En 1237, pour ne pas s’aliéner le roi de France, Pierre de Dreux laisse le pouvoir à son fils, Jean Ier, dit Le Roux. Il se fait désormais appeler le « chevalier Pierre de Braine ». Il participe activement à deux croisades et passe six années en Terre sainte. Il meurt d’ailleurs en 1250, en revenant d’Egypte. Il est enterré à Saint-Ived de Braine.

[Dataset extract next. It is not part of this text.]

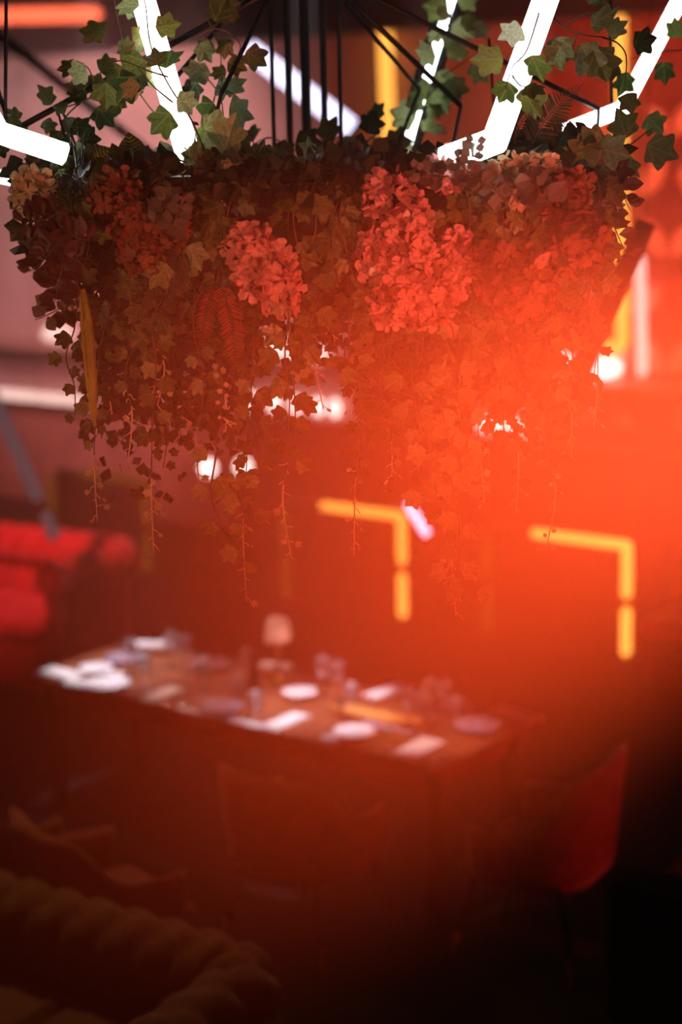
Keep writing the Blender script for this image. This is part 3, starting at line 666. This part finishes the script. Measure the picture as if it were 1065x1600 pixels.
frond('shorter brown fern frond beside the sweeping one', (320, 380, 3.82), (248, 505, 3.79), .02, .045, 'fern', 28)
frond('brown fern frond pointing left under the orange hydrangea', (300, 345, 3.84), (225, 385, 3.8), .01, .04, 'fern', 22)
frond('dark fern frond standing at the right below the far bar light', (815, 260, 4.0), (912, 130, 4.0), -.02, .05, 'fern', 30)
frond('dark fern frond rising behind the cream hydrangea', (800, 250, 4.05), (850, 150, 4.05), -.02, .06, 'fern', 26)
frond('dark fern frond leaning right behind the orange hydrangea', (830, 270, 4.02), (885, 180, 4.02), .02, .06, 'fern', 26)
frond('pink feathery frond hanging under the tall pink cluster', (690, 495, 3.8), (706, 535, 3.8), -.012, .018, 'hyp', 16)
frond('hazy fern frond hanging on the lower right', (560, 640, 3.85), (620, 655, 3.8), .01, .04, 'fern', 20)
frond('hazy star-shaped fern frond beside the other on the lower right', (560, 600, 3.85), (600, 690, 3.8), .01, .04, 'fern', 20)
frond('red palm-like leaf hanging under the slanting middle cluster', (345, 440, 3.80), (366, 590, 3.76), -.012, .035, 'rust', 30, name='palm_leaf')
frond('red palm-like leaf spreading left under the middle cluster', (338, 440, 3.82), (318, 560, 3.8), .012, .028, 'rust', 26, name='palm_leaf')
# amaranth tassel
t = thing('amaranth', 'long yellow hanging amaranth tassel at the left of the basket', 'flower', W(130, 450, 3.78))
mb = MB()
for k in range(16):
    e_ = U(.55, 1.0) if k > 3 else 1.0; ox, od = U(-9, 9), U(-.02, .02); m_ = 40; pts = []; rad = []
    for i in range(m_ + 1):
        q = e_*i/m_; pts.append(W(128 + 20*q**.8 + ox*(.5 + .8*math.sin(math.pi*min(1, q)))*(1 - .5*q) + U(-.5, .5), 452 + 215*q, 3.76 + od)); rad.append(U(.0035, .0065)*(1 if i < m_ - 2 else .5)*(.45 + .55*min(1, q/.3)))
    mb.tube(pts, rad, 6)
part('tassel', mb.me('tassel', 'amar'), t)
part('stem', MB().tube([W(120, 420, 3.82), W(128, 460, 3.78), W(140, 560, 3.78), W(149, 668, 3.78)], .003).me('stem', 'stem'), t)
# berries
BER = MB().lathe([(.05, -.98), (.6, -.75), (1, 0), (.6, .75), (.05, .98)], n=8).me('berry', 'berry', True)
for lab, pts in (('pink berry cluster right of the purple leaves', [(128, 358), (137, 352), (142, 360), (133, 366), (143, 348), (126, 352)]), ('pink berries along a stalk at the left', [(105, 445), (110, 432), (112, 422), (108, 438), (113, 440), (103, 450)]),
                 ('pink berries above the amaranth tassel', [(112, 475), (120, 472), (128, 477), (105, 470), (124, 484), (118, 480), (132, 470), (110, 482)]), ('few pale berries under the purple leaves', [(72, 398), (78, 404), (84, 400), (76, 410)])):
    t = thing('berry_sprig', lab, 'berries', W(*pts[0], 3.8), 'pink berry sprigs')
    x0 = sum(p[0] for p in pts)/len(pts); y0 = sum(p[1] for p in pts)/len(pts)
    for p in pts:
        c = W(p[0], p[1], 3.79 + U(-.01, .01)); part('berry', BER, t, Matrix.Translation(c) @ Matrix.Scale(U(.0045, .0065), 4))
        part('stalk', MB().tube([W(x0 + 6, y0 - 12, 3.82), c], .0007, 4).me('stalk', 'stemp'), t)
# striped leaves
def striped(px, py, ex, ey, d, s, label):
    a, b = W(px, py, d), W(ex, ey, d); t = thing('striped_leaf', label, 'leaf', a, 'yellow striped leaves')
    mx = rot_to(a, b-a, TOC + rv()*.2, (b-a).length)
    part('blade', oval_mesh('blade', 'stripe', .36, 10, .1, .15), t, mx)
    mb = MB()
    for i in range(2, 9):
        for sg in (-1, 1):
            y = i/10; w = .34*math.sin(math.pi*(y + .06))
            p0, p1 = Vector((0, y, -.15*y*y + .012)), Vector((sg*w*.9, y + .10, -.15*(y+.1)**2 + .1*w*.9 + .014))
            mb.add([p0, p0 + Vector((0, .035, 0)), p1 + Vector((0, .012, 0)), p1], [(0, 1, 2, 3) if sg < 0 else (3, 2, 1, 0)])
    part('stripe', mb.me('stripe', 'stripey'), t, mx)
striped(372, 285, 382, 232, 3.9, .1, 'yellow striped leaf right of the pale ivy leaves')
striped(210, 262, 200, 205, 3.95, .1, 'dark striped leaf left of the wide white bar light')
striped(130, 258, 175, 232, 3.95, .1, 'pointed striped leaf at the tip of the bent bar light')
striped(112, 258, 140, 228, 3.98, .1, 'smaller striped leaf at the tip of the bent bar light')
# grass blades
t = thing('grass_tuft', 'dark grass tuft standing at the left of the rim', 'grass', W(125, 262, 3.95))
for k in range(13):
    x = 125 + U(-12, 14); b = W(x, 262, 3.95 + U(-.05, .05)); e = W(x + U(-22, 22), U(190, 240), 3.95 + U(-.06, .06)); mid = (b+e)/2 + rv()*.006
    part('blade', MB().tube([b, mid, e], [.0018, .0015, .0004], 4).me('blade', 'filler'), t)
t = thing('grass_tuft', 'brown dry grass trailing along the left rim', 'grass', W(120, 300, 3.85))
for k in range(60):
    b = W(100 + U(-30, 60), 270 + U(-5, 20), 3.9); e = b + (W(120, 300, 3.85) - W(120, 240, 3.85))*U(.3, 1.3) + rv()*.06; mid = (b+e)/2 + Vector((0, -.06, .02)) + rv()*.02
    part('blade', MB().tube(smooth_path([b, mid, e], 3), .0009, 4).me('blade', 'fern'), t)
# pointed pale single leaves
for (a, b, lab, m) in (((830, 425, 3.75), (858, 395, 3.75), 'single pale pink leaf on a stalk in the haze at the right', 'hyp'), ((735, 272, 3.78), (770, 292, 3.76), 'slim pale leaf lying below the eucalyptus', 'ivyp'), ((400, 282, 3.85), (418, 292, 3.82), 'small white leaf on the dark rim', 'ivyp')):
    t = thing('single_leaf', lab, 'leaf', W(*a)); A, B = W(*a), W(*b)
    part('blade', oval_mesh('blade', m, .2, 8, .15, .1), t, rot_to(A, B-A, TOC, (B-A).length*1.1))
    part('stalk', MB().tube([A, A - (B-A)*.5 + Vector((0, .04, 0)), A - (B-A) + Vector((0, .1, 0))], .0012, 4).me('stalk', 'stemp'), t)
# pothos leaf with notches
t = thing('lobed_leaf', 'yellow-green lobed leaf below the tip of the far right bar light', 'leaf', W(960, 225, 4.0))
for (a, b) in (((945, 215), (905, 232)), ((935, 232), (960, 238)), ((925, 222), (900, 250))):
    A, B = W(*a, 4.0), W(*b, 3.98); part('leaf', random.choice(IVY['ivyp']), t, rot_to(A, B-A, TOC, .08))
part('stem', MB().tube([W(945, 215, 4.0), W(960, 250, 4.0), W(965, 290, 4.0)], .002).me('stem', 'stem'), t)

# ------------------------------------------------------------------ the laid table
T0 = onz(45, 1055, .76); T0.z = 0
def tb(s, q, z=.76): return T0 + UX*s + VX*q + ZX*z
TL, TWD = 2.60, .80
t = thing('dining_table', 'long dark wooden dining table laid for a meal', 'table', tb(TL/2, TWD/2, 0))
for k in range(5):
    w = TWD/5; part('plank', MB().box(tb(TL/2, w*(k+.5), .74), (TL/2, w/2 - .001, .02), RAX, .004).me('plank', 'wood'), t)
part('apron', MB().box(tb(TL/2, TWD/2, .67), (TL/2 - .08, TWD/2 - .06, .05), RAX).me('apron', 'wood'), t)
for s in (.1, TL-.1):
    for q in (.08, TWD-.08): part('leg', MB().box(tb(s, q, .36), (.035, .035, .36), RAX, .006).me('leg', 'metal'), t)
def tpos(px, py):
    p = onz(px, py, .765) - T0; return p.dot(UX), p.dot(VX)
def plate(px, py, r, label, deep=.018, mat='slate'):
    p = onz(px, py, .761); m = MB().lathe([(r*.55, 0), (r*.62, .004), (r, deep), (r*.99, deep + .003), (r*.6, .008), (.01, .007)], (0, 0, 0), 28).me('plate', mat, True)
    o = part('plate', m, None, Matrix.Translation(p)); tagit(o, label, 'plate', 'plates on the table')
for px, py, r, l in ((168, 1072, .13, 'white plate brightly lit near the far left corner of the table'), (345, 1108, .12, 'plate on the near side left of the dark bottle'), (553, 1148, .11, 'white plate brightly lit on the near side of the table right of the middle'), (330, 1040, .12, 'plate on the far side behind the glasses'),
                     (468, 1086, .10, 'white plate in front of the table lamp'), (700, 1104, .12, 'plate at the far side near the right end'), (745, 1138, .12, 'plate at the right end of the table'), (195, 1032, .12, 'plate at the far left end of the table'), (150, 1048, .10, 'small side plate at the left end of the table'), (520, 1160, .07, 'small side plate beside the bright near plate')): plate(px, py, r*.92, l, mat='china' if ('white' in l or 'small' in l) else 'slate')
def napkin(px, py, l, w, ang, label, roll=False, h=.012):
    p = onz(px, py, .761); a = UX*math.cos(ang) + VX*math.sin(ang); b = ZX.cross(a)
    t = thing('napkin', label, 'napkin', p, 'white napkins on the table')
    if roll:
        part('cloth', MB().tube([p + ZX*.035 + a*(q*l) for q in (-.5, -.45, -.2, 0, .2, .45, .5)], [.02, .032, .034, .033, .034, .032, .02], 12).me('cloth', 'linen', True), t)
        part('flap', MB().box(p + ZX*.03 + b*.03, (l*.4, .02, .01), (a, b, ZX), .004).me('flap', 'linen'), t)
    else:
        part('cloth', MB().box(p + ZX*h/2, (l/2, w/2, h/2), (a, b, ZX), .003).me('cloth', 'linen'), t)
        part('fold', MB().box(p + ZX*(h + .003) - a*l*.02, (l*.46, w*.42, .003), (a, b, ZX), .001).me('fold', 'linen'), t)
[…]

Pierre Mauclerc reste comme l’un des grands ducs de l’histoire de Bretagne. Sa lutte contre l’Eglise et les grands aristocrates a permis au pouvoir ducal de se renforcer considérablement. Il a jeté les bases d’un Etat breton que consolidera son fils Jean Le Roux. Pierre Mauclerc était aussi un prince lettré. On a conservé de lui quatre chansons d’amour, un cantique et une dispute poétique. C’est enfin lui qui a introduit les hermines dans la héraldique bretonne.

 

 

 

 Les châteaux de Mauclerc

Pour assurer son pouvoir, Mauclerc a construit ou développé des forteresses et des places fortes dans toute la Bretagne. Elles étaient autant destinées à défendre les frontières bretonnes qu’à contrôler différents territoires. Il restaure ainsi les murailles nantaises, prend la châtellenie de Champtoceaux, sur la Loire. A Saint-Aubin-du-Cormier, il fait bâtir un important donjon que l’on peut toujours voir. Après la célèbre bataille de 1487, les troupes du roi de France ont néanmoins détruit une moitié de l’édifice, pour tourner en dérision les vélléités d’indépendance bretonnes. Mais le plus beau château à rentrer dans le domaine ducal grâce à Pierre Mauclerc est sans conteste, Sucinio, sur la presqu’île de Rhuys, en Morbihan. On peut toujours admirer les carreaux de faïence sans doute importé de Flandres par les successeurs de Mauclerc. Les bâtiments actuels ne sont cependant pas contemporains de Pierre de Dreux, le château de Suscinio a en effet été dévasté par Duguesclin lors de la guerre de Succession au XIVe siècle. Il a ensuite été reconstruit et agrandi par Jean IV, puis par son fils Jean V. Ce dernier va y édifier un imposant second logis, au fond de la cour. Comme ses prédécesseurs, Jean V changeait fréquemment de résidence, mais Suscinio semble avoir été l'un des ses châteaux favoris. Il venait en effet y chasser dans les marais environnants et les réserves de chasse constituées pour lui. Il y tenait aussi sa cour et s'occupait des affaires du duché, en témoignent plusieurs actes rédigés à Suscinio. Tombé en ruine à la Révolution, le château a été en partie reconstruit dans les années 1970 et 1980. Désormais propriété du conseil général et ouvert au public, il témoigne du faste et de la puissance des ducs de Bretagne.